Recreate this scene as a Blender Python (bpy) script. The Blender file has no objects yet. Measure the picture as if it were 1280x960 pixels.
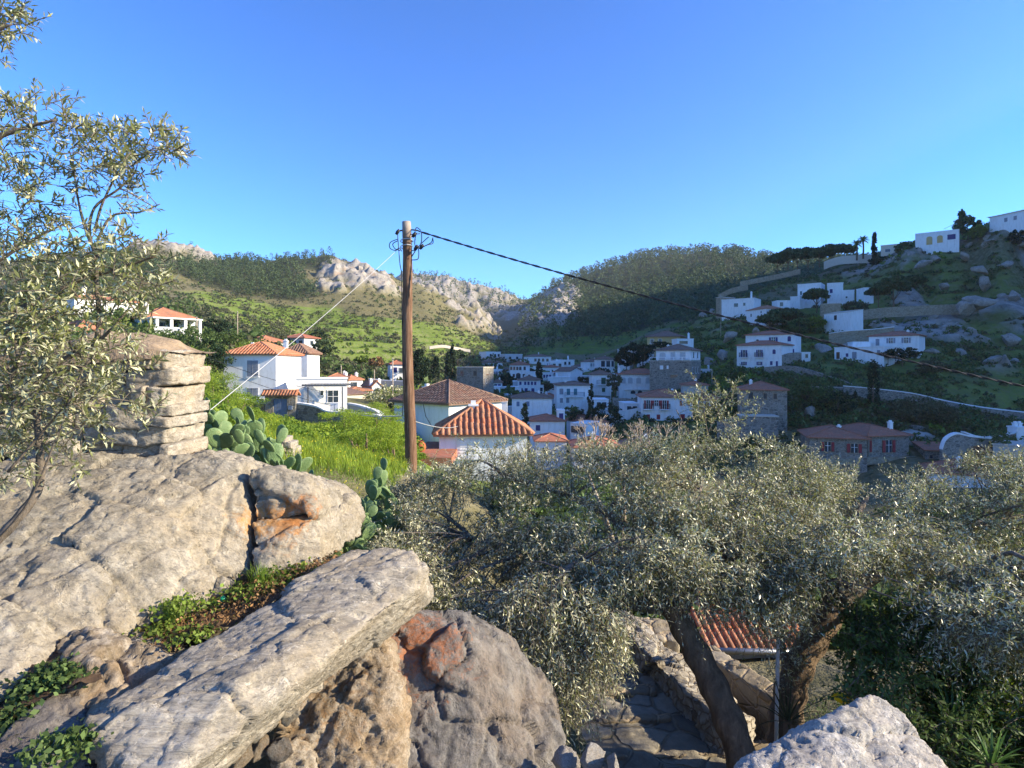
import bpy, bmesh, math, random
import numpy as np
from mathutils import Vector, Matrix
random.seed(7)
RNG = np.random.default_rng(11)
SC = bpy.context.scene
COL = SC.collection
F = 760.0; HY = 455.0
def P(px, py, Y):
    return Vector(((px-640)/F*Y, Y, (HY-py)/F*Y))
R = math.radians
SUN_AZ, SUN_EL = R(97), R(24)

# ------------------------------------------------------------------ noise
def _hash(ix, iy, iz, seed):
    h = (ix*374761393 + iy*668265263 + iz*2147483647 + seed*1274126177) & 0xFFFFFFFF
    h = ((h ^ (h >> 13))*1274126177) & 0xFFFFFFFF
    h = (h ^ (h >> 16)) & 0xFFFFFFFF
    return h.astype(np.float64)/4294967295.0*2-1
def vnoise(p, seed=0):
    p = np.asarray(p, dtype=np.float64)
    i = np.floor(p).astype(np.int64); f = p-i; f = f*f*f*(f*(f*6-15)+10)
    x, y, z = i[..., 0], i[..., 1], i[..., 2]
    fx, fy, fz = f[..., 0], f[..., 1], f[..., 2]
    def c(a, b, d): return _hash(x+a, y+b, z+d, seed)
    x00 = c(0,0,0)*(1-fx)+c(1,0,0)*fx; x10 = c(0,1,0)*(1-fx)+c(1,1,0)*fx
    x01 = c(0,0,1)*(1-fx)+c(1,0,1)*fx; x11 = c(0,1,1)*(1-fx)+c(1,1,1)*fx
    return (x00*(1-fy)+x10*fy)*(1-fz)+(x01*(1-fy)+x11*fy)*fz
def fbm(p, octv=4, seed=0, ridged=False, gain=0.5):
    p = np.asarray(p, dtype=np.float64); a = 1.0; t = 0; s = 0
    for o in range(octv):
        n = vnoise(p*(2.03**o)+o*17.3, seed+o)
        if ridged: n = 1-2*np.abs(n)
        t = t+n*a; s += a; a *= gain
    return t/s

def facets(p, size, seed, stretch=(1,1,1)):
    """broken-rock relief: every cell of a jittered lattice is its own tilted plane"""
    q = np.asarray(p)*np.array(stretch)/size; q = q+.22*np.stack([vnoise(q*1.7+k*9, seed+k) for k in range(3)], -1)
    i = np.floor(q).astype(np.int64); best = np.full(len(q), 1e9); sec = np.full(len(q), 1e9); out = np.zeros(len(q))
    for a in (-1,0,1):
        for b in (-1,0,1):
            for c in (-1,0,1):
                j = i+np.array([a,b,c]); r = [_hash(j[:,0], j[:,1], j[:,2], seed+k*13) for k in range(7)]
                cc = j+.5+np.stack(r[:3], -1)*.42; dv = q-cc; d = (dv**2).sum(1)
                val = (dv*np.stack(r[3:6], -1)).sum(1)*.9+r[6]*.3
                m = d < best; sec = np.where(m, best, np.minimum(sec, d)); out = np.where(m, val, out); best = np.where(m, d, best)
    edge = np.sqrt(sec)-np.sqrt(best)
    return out, edge
# ------------------------------------------------------------------ mesh helpers
def tag(o, label=None, cat=None, group=None, kind=None):
    if label: o['label'] = label
    if cat: o['category'] = cat
    if group: o['group'] = group
    if kind or cat: o['kind'] = kind or 'thing'
    return o
def empty(name, loc=(0,0,0), rz=0):
    o = bpy.data.objects.new(name, None); COL.objects.link(o)
    o.location = loc; o.rotation_euler = (0,0,rz); o.empty_display_size = 0.2
    return o
def npmesh(name, V, Fc, mat, parent=None, smooth=False, attrs=None, loc=None):
    """V (n,3), Fc (m,k) index array; world coordinates unless loc given"""
    V = np.asarray(V, dtype=np.float32); Fc = np.asarray(Fc, dtype=np.int32)
    m = bpy.data.meshes.new(name); k = Fc.shape[1]
    m.vertices.add(len(V)); m.vertices.foreach_set('co', V.ravel())
    m.loops.add(Fc.size); m.loops.foreach_set('vertex_index', Fc.ravel())
    m.polygons.add(len(Fc))
    m.polygons.foreach_set('loop_start', np.arange(0, Fc.size, k, dtype=np.int32))
    m.update(calc_edges=True)
    if smooth: m.polygons.foreach_set('use_smooth', np.ones(len(Fc), dtype=bool))
    for an, arr in (attrs or {}).items():
        if arr.ndim == 1:
            at = m.attributes.new(an, 'FLOAT', 'POINT'); at.data.foreach_set('value', arr.astype(np.float32))
        else:
            at = m.attributes.new(an, 'FLOAT_COLOR', 'POINT'); at.data.foreach_set('color', arr.astype(np.float32).ravel())
    m.materials.append(mat)
    o = bpy.data.objects.new(name, m); COL.objects.link(o)
    if loc is not None: o.location = loc
    if parent: o.parent = parent
    return o
class MB:
    def __init__(s): s.v = []; s.f = []; s.M = Matrix.Identity(4)
    def add(s, vs, fs):
        b = len(s.v)
        for v in vs: s.v.append(tuple(s.M @ Vector(v)))
        for f in fs: s.f.append(tuple(b+i for i in f))
        return s
    def box(s, x0, x1, y0, y1, z0, z1):
        return s.add([(x0,y0,z0),(x1,y0,z0),(x1,y1,z0),(x0,y1,z0),(x0,y0,z1),(x1,y0,z1),(x1,y1,z1),(x0,y1,z1)],
              [(0,3,2,1),(4,5,6,7),(0,1,5,4),(1,2,6,5),(2,3,7,6),(3,0,4,7)])
    def prism(s, poly, y0, y1):
        """poly in x,z; extruded along y"""
        n = len(poly)
        vs = [(x,y0,z) for x,z in poly]+[(x,y1,z) for x,z in poly]
        return s.add(vs, [tuple(range(n)), tuple(range(2*n-1,n-1,-1))]+[(i,n+i,n+(i+1)%n,(i+1)%n) for i in range(n)])
    def tube(s, pts, rad, n=8, caps=True):
        pts = [Vector(p) for p in pts]; N = len(pts)
        if not hasattr(rad, '__len__'): rad = [rad]*N
        b = []; 
        up = Vector((0,0,1)) if abs((pts[-1]-pts[0]).normalized().z) < .9 else Vector((1,0,0))
        for i, p in enumerate(pts):
            d = (pts[min(i+1,N-1)]-pts[max(i-1,0)])
            if d.length < 1e-9: d = Vector((0,0,1))
            d.normalize(); a = d.cross(up)
            if a.length < 1e-4: a = d.cross(Vector((0,1,0)))
            a.normalize(); c = a.cross(d); up = c
            for k in range(n):
                t = 2*math.pi*k/n
                b.append(p+(a*math.cos(t)+c*math.sin(t))*rad[i])
        fs = [(i*n+k, i*n+(k+1)%n, (i+1)*n+(k+1)%n, (i+1)*n+k) for i in range(N-1) for k in range(n)]
        if caps: fs += [tuple(range(n-1,-1,-1)), tuple((N-1)*n+k for k in range(n))]
        return s.add(b, fs)
    def build(s, name, mat, parent=None, smooth=False):
        m = bpy.data.meshes.new(name); m.from_pydata(s.v, [], s.f); m.update()
        if smooth:
            m.polygons.foreach_set('use_smooth', [True]*len(m.polygons))
        m.materials.append(mat)
        o = bpy.data.objects.new(name, m); COL.objects.link(o)
        if parent: o.parent = parent
        return o
def catmull(pts, n=6):
    pts = [Vector(p) for p in pts]; out = []
    for i in range(len(pts)-1):
        p0 = pts[max(i-1,0)]; p1 = pts[i]; p2 = pts[i+1]; p3 = pts[min(i+2,len(pts)-1)]
        for k in range(n):
            t = k/n
            out.append(0.5*((2*p1)+(p2-p0)*t+(2*p0-5*p1+4*p2-p3)*t*t+(3*p1-p0-3*p2+p3)*t*t*t))
    out.append(pts[-1]); return out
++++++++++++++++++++
*What to work on*.
Take the listing and print it again exactly, but without any pictures.

*Exercise answer*.
Recreate this scene as a Blender Python (bpy) script. The Blender file has no objects yet. Measure the picture as if it were 1280x960 pixels.
import bpy, bmesh, math, random
import numpy as np
from mathutils import Vector, Matrix
random.seed(7)
RNG = np.random.default_rng(11)
SC = bpy.context.scene
COL = SC.collection
F = 760.0; HY = 455.0
def P(px, py, Y):
    return Vector(((px-640)/F*Y, Y, (HY-py)/F*Y))
R = math.radians
SUN_AZ, SUN_EL = R(97), R(24)

# ------------------------------------------------------------------ noise
def _hash(ix, iy, iz, seed):
    h = (ix*374761393 + iy*668265263 + iz*2147483647 + seed*1274126177) & 0xFFFFFFFF
    h = ((h ^ (h >> 13))*1274126177) & 0xFFFFFFFF
    h = (h ^ (h >> 16)) & 0xFFFFFFFF
    return h.astype(np.float64)/4294967295.0*2-1
def vnoise(p, seed=0):
    p = np.asarray(p, dtype=np.float64)
    i = np.floor(p).astype(np.int64); f = p-i; f = f*f*f*(f*(f*6-15)+10)
    x, y, z = i[..., 0], i[..., 1], i[..., 2]
    fx, fy, fz = f[..., 0], f[..., 1], f[..., 2]
    def c(a, b, d): return _hash(x+a, y+b, z+d, seed)
    x00 = c(0,0,0)*(1-fx)+c(1,0,0)*fx; x10 = c(0,1,0)*(1-fx)+c(1,1,0)*fx
    x01 = c(0,0,1)*(1-fx)+c(1,0,1)*fx; x11 = c(0,1,1)*(1-fx)+c(1,1,1)*fx
    return (x00*(1-fy)+x10*fy)*(1-fz)+(x01*(1-fy)+x11*fy)*fz
def fbm(p, octv=4, seed=0, ridged=False, gain=0.5):
    p = np.asarray(p, dtype=np.float64); a = 1.0; t = 0; s = 0
    for o in range(octv):
        n = vnoise(p*(2.03**o)+o*17.3, seed+o)
        if ridged: n = 1-2*np.abs(n)
        t = t+n*a; s += a; a *= gain
    return t/s

def facets(p, size, seed, stretch=(1,1,1)):
    """broken-rock relief: every cell of a jittered lattice is its own tilted plane"""
    q = np.asarray(p)*np.array(stretch)/size; q = q+.22*np.stack([vnoise(q*1.7+k*9, seed+k) for k in range(3)], -1)
    i = np.floor(q).astype(np.int64); best = np.full(len(q), 1e9); sec = np.full(len(q), 1e9); out = np.zeros(len(q))
    for a in (-1,0,1):
        for b in (-1,0,1):
            for c in (-1,0,1):
                j = i+np.array([a,b,c]); r = [_hash(j[:,0], j[:,1], j[:,2], seed+k*13) for k in range(7)]
                cc = j+.5+np.stack(r[:3], -1)*.42; dv = q-cc; d = (dv**2).sum(1)
                val = (dv*np.stack(r[3:6], -1)).sum(1)*.9+r[6]*.3
                m = d < best; sec = np.where(m, best, np.minimum(sec, d)); out = np.where(m, val, out); best = np.where(m, d, best)
    edge = np.sqrt(sec)-np.sqrt(best)
    return out, edge
# ------------------------------------------------------------------ mesh helpers
def tag(o, label=None, cat=None, group=None, kind=None):
    if label: o['label'] = label
    if cat: o['category'] = cat
    if group: o['group'] = group
    if kind or cat: o['kind'] = kind or 'thing'
    return o
def empty(name, loc=(0,0,0), rz=0):
    o = bpy.data.objects.new(name, None); COL.objects.link(o)
    o.location = loc; o.rotation_euler = (0,0,rz); o.empty_display_size = 0.2
    return o
def npmesh(name, V, Fc, mat, parent=None, smooth=False, attrs=None, loc=None):
    """V (n,3), Fc (m,k) index array; world coordinates unless loc given"""
    V = np.asarray(V, dtype=np.float32); Fc = np.asarray(Fc, dtype=np.int32)
    m = bpy.data.meshes.new(name); k = Fc.shape[1]
    m.vertices.add(len(V)); m.vertices.foreach_set('co', V.ravel())
    m.loops.add(Fc.size); m.loops.foreach_set('vertex_index', Fc.ravel())
    m.polygons.add(len(Fc))
    m.polygons.foreach_set('loop_start', np.arange(0, Fc.size, k, dtype=np.int32))
    m.update(calc_edges=True)
    if smooth: m.polygons.foreach_set('use_smooth', np.ones(len(Fc), dtype=bool))
    for an, arr in (attrs or {}).items():
        if arr.ndim == 1:
            at = m.attributes.new(an, 'FLOAT', 'POINT'); at.data.foreach_set('value', arr.astype(np.float32))
        else:
            at = m.attributes.new(an, 'FLOAT_COLOR', 'POINT'); at.data.foreach_set('color', arr.astype(np.float32).ravel())
    m.materials.append(mat)
    o = bpy.data.objects.new(name, m); COL.objects.link(o)
    if loc is not None: o.location = loc
    if parent: o.parent = parent
    return o
class MB:
    def __init__(s): s.v = []; s.f = []; s.M = Matrix.Identity(4)
    def add(s, vs, fs):
        b = len(s.v)
        for v in vs: s.v.append(tuple(s.M @ Vector(v)))
        for f in fs: s.f.append(tuple(b+i for i in f))
        return s
    def box(s, x0, x1, y0, y1, z0, z1):
        return s.add([(x0,y0,z0),(x1,y0,z0),(x1,y1,z0),(x0,y1,z0),(x0,y0,z1),(x1,y0,z1),(x1,y1,z1),(x0,y1,z1)],
              [(0,3,2,1),(4,5,6,7),(0,1,5,4),(1,2,6,5),(2,3,7,6),(3,0,4,7)])
    def prism(s, poly, y0, y1):
        """poly in x,z; extruded along y"""
        n = len(poly)
        vs = [(x,y0,z) for x,z in poly]+[(x,y1,z) for x,z in poly]
        return s.add(vs, [tuple(range(n)), tuple(range(2*n-1,n-1,-1))]+[(i,n+i,n+(i+1)%n,(i+1)%n) for i in range(n)])
    def tube(s, pts, rad, n=8, caps=True):
        pts = [Vector(p) for p in pts]; N = len(pts)
        if not hasattr(rad, '__len__'): rad = [rad]*N
        b = []; 
        up = Vector((0,0,1)) if abs((pts[-1]-pts[0]).normalized().z) < .9 else Vector((1,0,0))
        for i, p in enumerate(pts):
            d = (pts[min(i+1,N-1)]-pts[max(i-1,0)])
            if d.length < 1e-9: d = Vector((0,0,1))
            d.normalize(); a = d.cross(up)
            if a.length < 1e-4: a = d.cross(Vector((0,1,0)))
            a.normalize(); c = a.cross(d); up = c
            for k in range(n):
                t = 2*math.pi*k/n
                b.append(p+(a*math.cos(t)+c*math.sin(t))*rad[i])
        fs = [(i*n+k, i*n+(k+1)%n, (i+1)*n+(k+1)%n, (i+1)*n+k) for i in range(N-1) for k in range(n)]
        if caps: fs += [tuple(range(n-1,-1,-1)), tuple((N-1)*n+k for k in range(n))]
        return s.add(b, fs)
    def build(s, name, mat, parent=None, smooth=False):
        m = bpy.data.meshes.new(name); m.from_pydata(s.v, [], s.f); m.update()
        if smooth:
            m.polygons.foreach_set('use_smooth', [True]*len(m.polygons))
        m.materials.append(mat)
        o = bpy.data.objects.new(name, m); COL.objects.link(o)
        if parent: o.parent = parent
        return o
def catmull(pts, n=6):
    pts = [Vector(p) for p in pts]; out = []
    for i in range(len(pts)-1):
        p0 = pts[max(i-1,0)]; p1 = pts[i]; p2 = pts[i+1]; p3 = pts[min(i+2,len(pts)-1)]
        for k in range(n):
            t = k/n
            out.append(0.5*((2*p1)+(p2-p0)*t+(2*p0-5*p1+4*p2-p3)*t*t+(3*p1-p0-3*p2+p3)*t*t*t))
    out.append(pts[-1]); return out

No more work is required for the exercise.